Старуха Синявина – даже сама фамилия не случайна, соположна синему цвету коробка, она и есть уходящая натура, лик деревни. Здесь есть и природа, и ощущение времени – горькая пока рябина и кислый пока терновник – и указание на лето, но и указание на незрелость детского опыта.
ПУТЬ ПРОТЕЯ и ПРОТЕЙ ПОКИДАЕТ ГОРОД – два стихотворения, объединённых одним общим образом – Протея, изменчивого античного бога, чью помощь в предсказании будущего получает только тот, кто сумеет его удержать, как мальчик удерживает тёплого молочного бога в стеклянной банке. Протей – это и поэзия как отражение мира, и сам мир, бесконечно изменчивый, сложный, имеющий тысячу лиц, личин и образов, перетекающих в образа. Это переход в мир культуры, знака, символа – переход ещё более сложный, чем переезд из деревни в город, переход в пространство, в котором нет ни карт, ни торных путей, где всё становится всем, в зависимости от того, как крепко ты сам укоренён в этот мир, как смело и долго ты можешь смотреть в глаза его чудовищ.

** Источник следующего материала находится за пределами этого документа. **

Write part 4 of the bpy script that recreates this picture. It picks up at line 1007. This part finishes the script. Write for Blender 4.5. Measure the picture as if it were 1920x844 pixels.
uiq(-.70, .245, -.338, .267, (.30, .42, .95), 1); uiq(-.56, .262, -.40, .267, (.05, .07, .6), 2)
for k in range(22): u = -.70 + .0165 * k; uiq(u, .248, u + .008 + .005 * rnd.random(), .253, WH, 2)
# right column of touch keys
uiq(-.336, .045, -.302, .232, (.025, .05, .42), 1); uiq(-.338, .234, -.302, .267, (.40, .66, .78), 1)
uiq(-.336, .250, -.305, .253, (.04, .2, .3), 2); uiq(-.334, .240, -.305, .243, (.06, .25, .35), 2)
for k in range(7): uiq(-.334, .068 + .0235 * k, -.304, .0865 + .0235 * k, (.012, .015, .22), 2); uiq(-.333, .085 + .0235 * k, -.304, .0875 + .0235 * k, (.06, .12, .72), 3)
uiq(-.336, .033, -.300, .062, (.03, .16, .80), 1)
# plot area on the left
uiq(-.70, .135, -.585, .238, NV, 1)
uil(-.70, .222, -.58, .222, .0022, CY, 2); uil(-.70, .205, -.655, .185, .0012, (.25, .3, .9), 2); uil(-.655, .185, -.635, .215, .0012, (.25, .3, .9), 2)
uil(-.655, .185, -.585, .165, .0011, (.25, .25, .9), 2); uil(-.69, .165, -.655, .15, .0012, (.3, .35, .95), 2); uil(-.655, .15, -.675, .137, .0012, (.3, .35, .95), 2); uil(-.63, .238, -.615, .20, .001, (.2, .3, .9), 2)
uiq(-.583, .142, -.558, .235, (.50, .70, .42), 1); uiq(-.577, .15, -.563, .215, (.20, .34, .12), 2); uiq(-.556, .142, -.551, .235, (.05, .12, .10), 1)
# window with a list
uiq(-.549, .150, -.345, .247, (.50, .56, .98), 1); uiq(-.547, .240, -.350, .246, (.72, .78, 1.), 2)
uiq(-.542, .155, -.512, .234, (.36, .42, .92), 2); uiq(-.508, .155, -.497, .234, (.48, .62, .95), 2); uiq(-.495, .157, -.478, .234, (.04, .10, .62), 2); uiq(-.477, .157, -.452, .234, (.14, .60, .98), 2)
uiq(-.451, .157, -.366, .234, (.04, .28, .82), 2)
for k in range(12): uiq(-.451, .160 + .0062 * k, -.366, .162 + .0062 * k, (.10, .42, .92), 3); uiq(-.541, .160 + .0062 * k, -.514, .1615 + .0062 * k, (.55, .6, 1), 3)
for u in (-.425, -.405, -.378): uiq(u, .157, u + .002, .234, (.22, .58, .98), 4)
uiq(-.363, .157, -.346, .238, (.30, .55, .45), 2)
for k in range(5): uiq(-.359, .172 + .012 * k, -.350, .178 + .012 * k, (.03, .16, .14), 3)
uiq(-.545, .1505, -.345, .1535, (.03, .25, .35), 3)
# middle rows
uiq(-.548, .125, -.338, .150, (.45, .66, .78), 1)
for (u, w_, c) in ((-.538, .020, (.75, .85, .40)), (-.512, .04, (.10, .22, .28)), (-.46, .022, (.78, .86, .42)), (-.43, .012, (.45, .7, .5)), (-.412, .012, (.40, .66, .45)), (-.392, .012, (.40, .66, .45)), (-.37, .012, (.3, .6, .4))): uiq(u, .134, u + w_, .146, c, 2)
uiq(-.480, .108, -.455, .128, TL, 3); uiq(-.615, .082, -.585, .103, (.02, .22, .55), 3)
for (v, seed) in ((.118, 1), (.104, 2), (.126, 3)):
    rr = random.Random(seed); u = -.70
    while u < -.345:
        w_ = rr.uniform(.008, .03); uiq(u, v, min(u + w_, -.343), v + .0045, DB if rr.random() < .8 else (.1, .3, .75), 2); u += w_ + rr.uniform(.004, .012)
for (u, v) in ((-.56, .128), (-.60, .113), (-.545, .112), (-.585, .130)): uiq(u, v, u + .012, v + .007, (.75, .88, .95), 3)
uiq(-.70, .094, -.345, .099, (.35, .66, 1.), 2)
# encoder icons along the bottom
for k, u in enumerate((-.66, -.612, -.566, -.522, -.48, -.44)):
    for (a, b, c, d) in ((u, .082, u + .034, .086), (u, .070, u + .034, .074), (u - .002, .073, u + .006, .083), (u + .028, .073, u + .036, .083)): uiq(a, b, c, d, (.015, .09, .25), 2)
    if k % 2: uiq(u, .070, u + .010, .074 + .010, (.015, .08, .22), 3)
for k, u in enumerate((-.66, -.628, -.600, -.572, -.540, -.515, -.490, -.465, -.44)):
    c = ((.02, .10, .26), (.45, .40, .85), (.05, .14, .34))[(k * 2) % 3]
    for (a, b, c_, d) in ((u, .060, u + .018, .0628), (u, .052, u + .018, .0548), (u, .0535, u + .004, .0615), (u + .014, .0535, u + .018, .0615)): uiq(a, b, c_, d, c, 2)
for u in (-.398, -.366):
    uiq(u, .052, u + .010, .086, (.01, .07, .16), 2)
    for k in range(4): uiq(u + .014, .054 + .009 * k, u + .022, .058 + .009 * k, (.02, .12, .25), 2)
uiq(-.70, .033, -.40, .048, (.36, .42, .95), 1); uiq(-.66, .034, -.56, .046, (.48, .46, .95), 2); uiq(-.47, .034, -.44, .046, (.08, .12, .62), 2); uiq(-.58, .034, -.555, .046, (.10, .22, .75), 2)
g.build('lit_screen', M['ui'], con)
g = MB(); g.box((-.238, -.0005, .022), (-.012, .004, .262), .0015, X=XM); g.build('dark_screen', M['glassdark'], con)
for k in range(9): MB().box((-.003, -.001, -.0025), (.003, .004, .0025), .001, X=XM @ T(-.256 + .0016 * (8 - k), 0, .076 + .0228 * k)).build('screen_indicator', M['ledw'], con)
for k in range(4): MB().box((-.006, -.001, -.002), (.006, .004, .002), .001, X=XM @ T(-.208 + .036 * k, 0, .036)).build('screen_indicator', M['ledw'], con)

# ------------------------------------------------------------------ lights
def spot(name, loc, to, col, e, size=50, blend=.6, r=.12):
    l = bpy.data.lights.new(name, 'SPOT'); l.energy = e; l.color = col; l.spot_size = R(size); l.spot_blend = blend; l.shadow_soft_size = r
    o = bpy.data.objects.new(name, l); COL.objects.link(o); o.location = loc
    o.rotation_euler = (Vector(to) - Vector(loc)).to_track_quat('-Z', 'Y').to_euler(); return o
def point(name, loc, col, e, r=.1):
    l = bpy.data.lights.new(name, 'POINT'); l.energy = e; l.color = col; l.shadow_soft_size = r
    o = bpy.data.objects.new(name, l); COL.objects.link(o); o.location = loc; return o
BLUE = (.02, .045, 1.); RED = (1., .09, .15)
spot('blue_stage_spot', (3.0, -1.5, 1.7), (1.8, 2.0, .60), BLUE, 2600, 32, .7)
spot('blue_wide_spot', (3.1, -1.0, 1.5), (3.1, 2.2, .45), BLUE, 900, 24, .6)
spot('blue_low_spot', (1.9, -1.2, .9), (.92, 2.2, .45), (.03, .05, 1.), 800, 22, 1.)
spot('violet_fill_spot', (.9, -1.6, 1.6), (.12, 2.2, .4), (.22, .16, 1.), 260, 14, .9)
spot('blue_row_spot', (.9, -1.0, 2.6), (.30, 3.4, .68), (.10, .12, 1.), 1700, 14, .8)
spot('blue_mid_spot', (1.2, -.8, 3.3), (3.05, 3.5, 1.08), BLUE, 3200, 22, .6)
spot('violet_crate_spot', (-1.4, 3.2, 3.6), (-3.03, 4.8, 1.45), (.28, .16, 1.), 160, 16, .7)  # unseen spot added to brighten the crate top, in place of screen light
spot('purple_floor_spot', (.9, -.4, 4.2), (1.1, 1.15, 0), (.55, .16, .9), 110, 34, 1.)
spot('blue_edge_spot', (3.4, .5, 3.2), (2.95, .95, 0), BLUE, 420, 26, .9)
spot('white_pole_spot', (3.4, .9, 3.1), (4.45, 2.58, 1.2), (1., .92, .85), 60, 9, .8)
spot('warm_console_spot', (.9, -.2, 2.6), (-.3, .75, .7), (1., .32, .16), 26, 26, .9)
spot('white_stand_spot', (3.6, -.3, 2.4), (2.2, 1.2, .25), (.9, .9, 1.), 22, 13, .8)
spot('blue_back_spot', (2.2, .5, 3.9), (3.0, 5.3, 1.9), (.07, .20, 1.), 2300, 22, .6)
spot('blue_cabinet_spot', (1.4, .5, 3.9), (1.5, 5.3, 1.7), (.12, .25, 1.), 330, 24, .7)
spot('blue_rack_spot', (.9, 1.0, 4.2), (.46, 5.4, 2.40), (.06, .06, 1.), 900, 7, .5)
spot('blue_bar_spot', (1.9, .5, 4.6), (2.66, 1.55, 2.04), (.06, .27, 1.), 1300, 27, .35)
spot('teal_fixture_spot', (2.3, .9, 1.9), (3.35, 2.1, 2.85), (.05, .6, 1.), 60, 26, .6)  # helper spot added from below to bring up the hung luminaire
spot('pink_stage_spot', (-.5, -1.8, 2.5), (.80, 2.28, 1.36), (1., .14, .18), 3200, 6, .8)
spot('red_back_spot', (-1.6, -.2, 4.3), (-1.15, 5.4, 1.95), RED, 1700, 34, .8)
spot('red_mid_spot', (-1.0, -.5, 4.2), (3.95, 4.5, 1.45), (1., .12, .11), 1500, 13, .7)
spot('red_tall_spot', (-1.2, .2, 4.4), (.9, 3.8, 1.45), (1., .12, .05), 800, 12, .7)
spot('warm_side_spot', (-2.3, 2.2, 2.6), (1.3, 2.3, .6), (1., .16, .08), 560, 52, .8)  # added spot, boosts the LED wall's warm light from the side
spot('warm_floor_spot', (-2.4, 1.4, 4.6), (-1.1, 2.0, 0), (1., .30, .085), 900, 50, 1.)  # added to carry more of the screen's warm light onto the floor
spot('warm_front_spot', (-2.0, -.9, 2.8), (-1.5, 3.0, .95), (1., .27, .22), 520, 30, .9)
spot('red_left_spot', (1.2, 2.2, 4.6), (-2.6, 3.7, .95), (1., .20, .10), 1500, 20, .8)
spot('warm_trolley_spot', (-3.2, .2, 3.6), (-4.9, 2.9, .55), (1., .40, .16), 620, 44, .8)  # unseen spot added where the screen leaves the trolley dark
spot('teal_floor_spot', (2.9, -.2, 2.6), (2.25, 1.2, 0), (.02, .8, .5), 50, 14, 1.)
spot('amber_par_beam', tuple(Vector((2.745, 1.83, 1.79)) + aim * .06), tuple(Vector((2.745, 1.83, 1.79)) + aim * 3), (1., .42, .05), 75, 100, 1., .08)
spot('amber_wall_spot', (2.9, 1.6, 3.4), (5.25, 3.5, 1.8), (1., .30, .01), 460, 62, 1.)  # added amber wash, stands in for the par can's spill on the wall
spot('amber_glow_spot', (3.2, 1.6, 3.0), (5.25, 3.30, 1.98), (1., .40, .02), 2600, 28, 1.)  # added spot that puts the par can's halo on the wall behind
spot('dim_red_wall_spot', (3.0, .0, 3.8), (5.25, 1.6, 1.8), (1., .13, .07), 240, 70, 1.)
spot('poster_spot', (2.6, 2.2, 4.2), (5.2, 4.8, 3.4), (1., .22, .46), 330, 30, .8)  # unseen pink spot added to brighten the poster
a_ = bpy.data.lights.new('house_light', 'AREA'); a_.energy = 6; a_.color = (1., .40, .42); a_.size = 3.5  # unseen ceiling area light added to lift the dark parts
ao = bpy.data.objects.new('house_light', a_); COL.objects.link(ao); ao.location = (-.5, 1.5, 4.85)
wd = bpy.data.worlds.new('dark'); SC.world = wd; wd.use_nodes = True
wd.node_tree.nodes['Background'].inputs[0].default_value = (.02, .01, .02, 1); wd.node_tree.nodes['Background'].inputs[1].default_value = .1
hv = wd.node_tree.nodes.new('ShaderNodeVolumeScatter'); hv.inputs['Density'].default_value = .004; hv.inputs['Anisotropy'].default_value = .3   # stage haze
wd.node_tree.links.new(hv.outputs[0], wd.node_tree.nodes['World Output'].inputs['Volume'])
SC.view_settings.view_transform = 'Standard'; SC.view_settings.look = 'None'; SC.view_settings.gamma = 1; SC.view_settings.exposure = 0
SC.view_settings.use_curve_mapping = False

Поэт, а Ростислав Русаков несомненно поэт, мир образов которого ещё совсем недавно опирался на детские и деревенские, родные, традиционные, предсказуемо трогающие душу каждого архетипы, вышел из колыбели быта и двинулся на свет, на голос бытия, на чистый звук, на высокий голос неведомого, невыразимого, того, что постепенно прорастает из тумана неясности, что вытаскивается оптикой слова на наших глазах, становясь мостиком между поэтикой прошлого и ритмами, образами будущего. В прямом смысле будущего – именно такое, многоликое, непостоянное будущее нам предстоит. Мы страшимся его, желая избежать перемен, но повинно ли в том честное зеркало Протея – перечёркнуто – Поэта, который нам эту изменчивость показывает? Нужно ли оставаться в кружке уютного света, там, где комфортно ребёнку, под защитой материнских рук или уже пора надеть отцовский свитер и попробовать быть мужчиной? Вопрос, несомненно, риторический. Взросление неотменимо. Негоже и нам, читателям, бояться мира сложного и изменчивого, ведь он такой и есть на самом деле. Отвергая изменчивость новых стихов, мы лишь прячемся от реальности, зажмуривая глаза. Она вокруг нас, надо принять её, эту жизнь, понять и прожить осознанно.
Стихи Ростислава Русакова невозможно цитировать частично, настолько плотен их текст, настолько они цельны и работают «одним куском», утрачивая от цитирования цельность и живую ткань метко сказанного поэтического слова. Приведу полностью ещё одно стихотворение:
АНДРЕЮ ТАВРОВУ
Говорят, он цыган.
Голова его – профиль быка:
ухом вбирает он шелест и запах травы,
глядит вперёд и назад
роговым взглядом,
зубы его золотые гудят как шмели
в набухших бутонах дёсен,
скалистые губы бескровно бликуют –
так ошлифованы ветром.
У, прислушайся…
Вольная песня гудит
в густой пустоте переносицы,
будто блестящий отвес
и ведёт его,
и ведёт.
Вот он щурится
на худую струну горизонта.
Вот сжимает пружину момента
в длинную гулкую паузу.
Вот бьёт по ней кремень зрачка –
и на вдохе растёт, балансируя,
ослеплённый дрожащий тугой
огнедышащий мир.
Разумеется, в стихотворении описывается не Андрей Тавров, а оптика Андрея Таврова, преломлённая взглядом самого Ростислава Русакова, Русаков рассказывает нам, как смотрит Тавров. Но не прикидывается Тавровым, а лишь отражает его поэтику в зеркале своего голоса и дыхания, демонстрируя нам поразительную зоркость и внимание к поэтике детали.
Так расширяется пространство слова, образа, отзвука, отражения. Так расширяется пространство поэзии, если его видит человек, не боящийся того, что уже всё обо всём написано другими, и шагу некуда ступить, чтобы не споткнуться о сделанное до тебя, но находит стыки стилистик и направлений, перекидывая мосты между ними, осваивая эти лакуны, чем неизбежно порождает новые стыки для освоения – собой будущим или другими, теми, кто пожелает прирастить уже существующие материки сказанного живым веществом своего слова. Таков путь молодого поэта Ростислава Русакова.